Entre ellas estaba Rosita, a quien considera de sus mejores amigas: «Yo la llevaba en coche, pero su familia tenía autobuses». Rosita aparece en varias fotografías que muestra la cumpleañera. En una de ellas se las ve, muy sonrientes, en Lourdes, uno de los viajes que compartieron. Para ella las amigas han sido siempre «muy importantes»: «A veces estás sola, pero hacen que no te sientas sola».

De esa misma cabeza que ha olvidado algunos detalles surgían las creaciones que Maria cosía en el taller. No estuvo nunca dentro de la moda Adlib, pero sus vestidos eran blancos, vaporosos, con puntillas. Su sobrina lucía muchos de ellos. Era su mejor reclamo. Muchos de los que la veían jugando en el paseo Vara de Rey acababan en la tienda: «Me traía muchos clientes».

La etapa de la boutique Ibiza terminó para Maria cuando tuvo que cuidar de su marido. Dejó la costura durante unos años. De hecho, ella pensaba que ya se jubilaba, pero no fue así. Aún le quedaban muchas puntadas que dar. No recuerda la fecha ni cuántos años tenía. Cerca ya de la edad de jubilación volvió de nuevo a su pasión y fundó una escuela de corte y confección -Academia Mar- en un piso de la calle Cataluña de Vila, cerca del Mercat Nou. Decenas de alumnos pasaron por sus clases hasta que uno de ellos decidió quedarse con el negocio y a ella le pareció bien.

La academia duró poco tiempo: «Cuatro días, como aquel que dice. La gente ve que el negocio te va bien y piensan que todo seguirá igual, lo que no saben es todas las horas que le echas. Despertarte muy pronto y quedarte hasta bien entrada la madrugada trabajando para sacar adelante la empresa. Eso no lo ve nadie».

Maria traspasó su academia, pero no dejó de coser. Aún hoy si se le cae un botón intenta cosérselo ella: «Me cuidan mucho, pero si puedo...». Y hace apenas un año, como ya no controlaba la máquina, se cosió a mano una chaqueta. Casi toda la ropa que tiene se la ha hecho ella. Y la mayoría, incluso las prendas que salieron de sus manos hace algunas décadas, lucen aún perfectas, como si el tiempo no hubiera pasado por ellas. «Abre el armario», indica señalando las puertas, de cuyos pomos cuelgan corazones. «Saca lo que quieras. Todo lo he hecho yo», conmina. En el armario hay blusas estampadas, faldas, trajes, chaquetas con botones de madera, americanas entalladas y abrigos. Todo hecho por ella.

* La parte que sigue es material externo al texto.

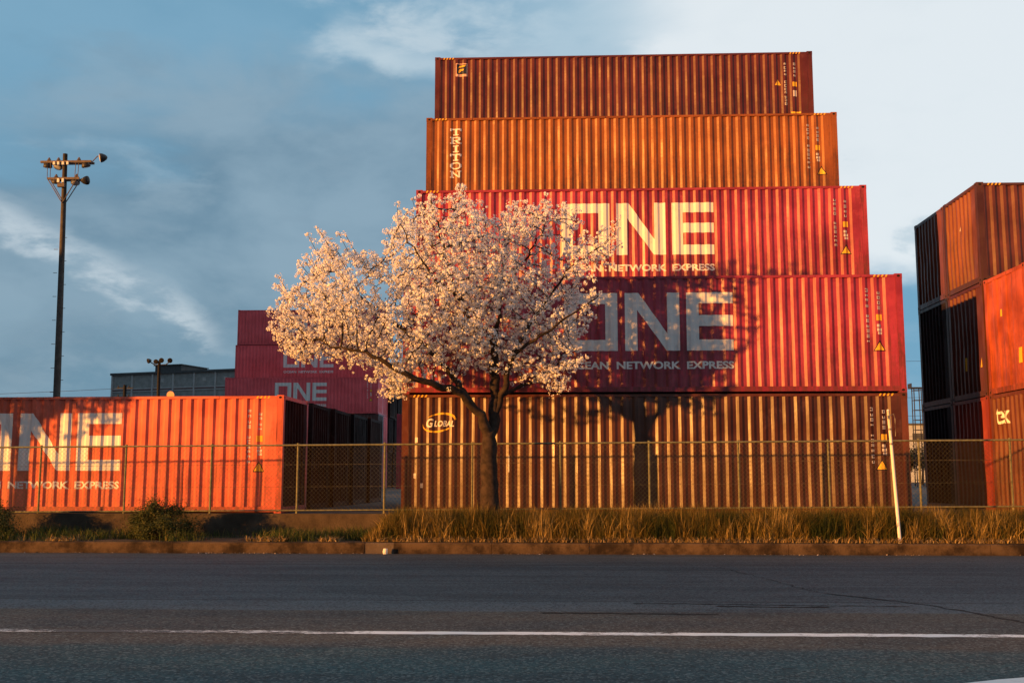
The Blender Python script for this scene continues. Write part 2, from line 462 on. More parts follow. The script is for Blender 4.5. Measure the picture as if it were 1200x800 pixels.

Y aún se lo pone. Como el abrigo de pata de gallo verde y negro con el que aparece en una foto con el obispo de Ibiza, Vicente Juan Segura. O la alegre chaqueta negra de topos blancos y dibujos geométricos amarillos que lució ayer para la celebración de sus cien años. Con ella recibió a sus invitados, que le regalaron ramos de flores, y con ella brindó por ella misma con una copa de cava.